Each year dozens of journalists and media workers are killed  and hundreds more are attacked, imprisoned or threatened  just for doing their job. Many of these violations of free expression occur in developing or emerging countries, and quite often during military conflicts. There are a number of international awards recognizing such attacks on freedom of expression.

But there is another clear trend that emerges in analyses of global attacks on reporters and the media. More and more journalists are being killed, and media outlets attacked, because they are carrying out important efforts in investigative journalism – exposing uncomfortable truths, shining light on systematic corruption, and providing accountability in societies yearning for democracy and development. There are more journalists killed each year covering corruption and politics as are killed covering wars, according to the Committee to Protect Journalists.
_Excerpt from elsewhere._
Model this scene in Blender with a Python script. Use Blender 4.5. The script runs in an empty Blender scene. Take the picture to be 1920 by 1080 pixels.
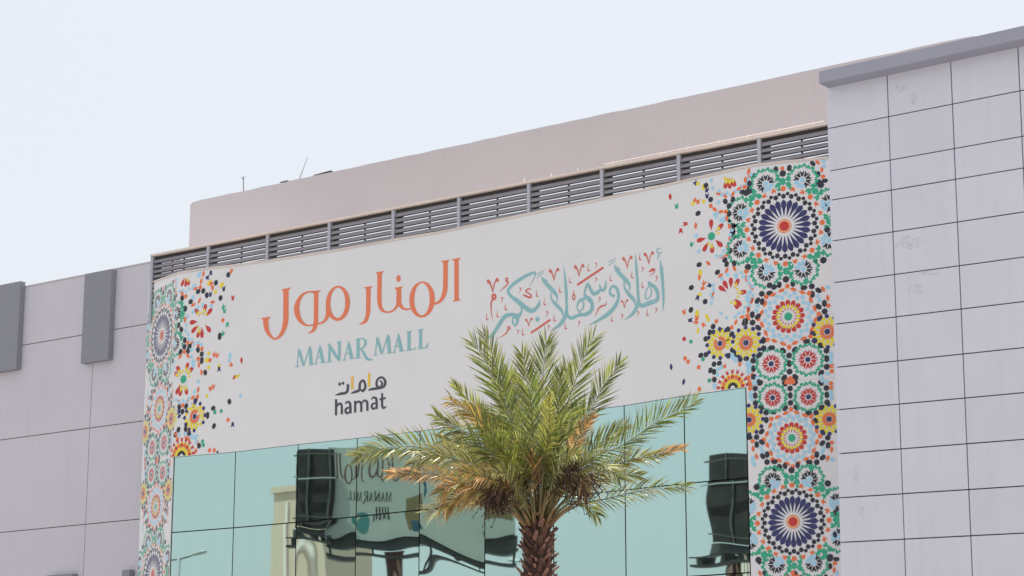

On behalf of the global investigative journalism community, GIJN is pleased to recognize and celebrate these courageous investigative journalists and their work. Read more about the previous winners and their remarkable investigative stories below.

CRITERIA

The journalist, journalism team, or media outlet provided independent, investigative reporting, which:

  • Originated in and affected a developing or emerging country
  • Was broadcast or published between January 1, 2017 and December 31, 2018;
  • Was of an investigative nature;
  • Uncovered an issue, wrong-doing, or system of corruption which gravely affected the common good;
  • And did so in the face of arrest, imprisonment, violence against them and their families, or threats and intimidation

Deadline to submit is May 19, 2019, 11:59 p.m., Eastern Standard Time (GMT -5).